In a preprint on arXiv, the team says PAMELA has seen more positrons above a certain energy (10GeV) than can be explained by known physics. This excess seems to match what dark matter particles would produce if they were annihilating each other at the center of the galaxy. This excess, the authors say, “may constitute the first indirect evidence of dark-matter particle annihilations.” But they add that there could yet be other explanations, such as that positrons of this kind of energy can also be generated by nearby pulsars.
The science team will need to gather more data and do more work to be able to distinguish between the positron signature of dark matter annihilation and the positron signature of pulsars.
Two previous papers were published based on photos taken of slides of preliminary data that were shown at a science conference by the PAMELA team. See their papers here and here.
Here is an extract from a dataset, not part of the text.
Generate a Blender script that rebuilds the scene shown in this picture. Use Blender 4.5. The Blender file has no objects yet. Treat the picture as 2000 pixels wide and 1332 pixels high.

We humans are a curious and impatient lot. But we have to allow scientists to do their job, and do it the best way that science allows. Science done right does not mean secrecy or concealment. It means not speculating and waiting to announce results until proof positive. A similar event happened earlier this year with the Phoenix team and the detection of perchlorates. The Phoenix science team was forced to call a press conference to end all the speculation. Right now, the PAMELA team cannot say conclusively one way or the other whether they’ve made a direct detection of dark matter. Given enough time and more data, they will. Unless someone else steals the show again.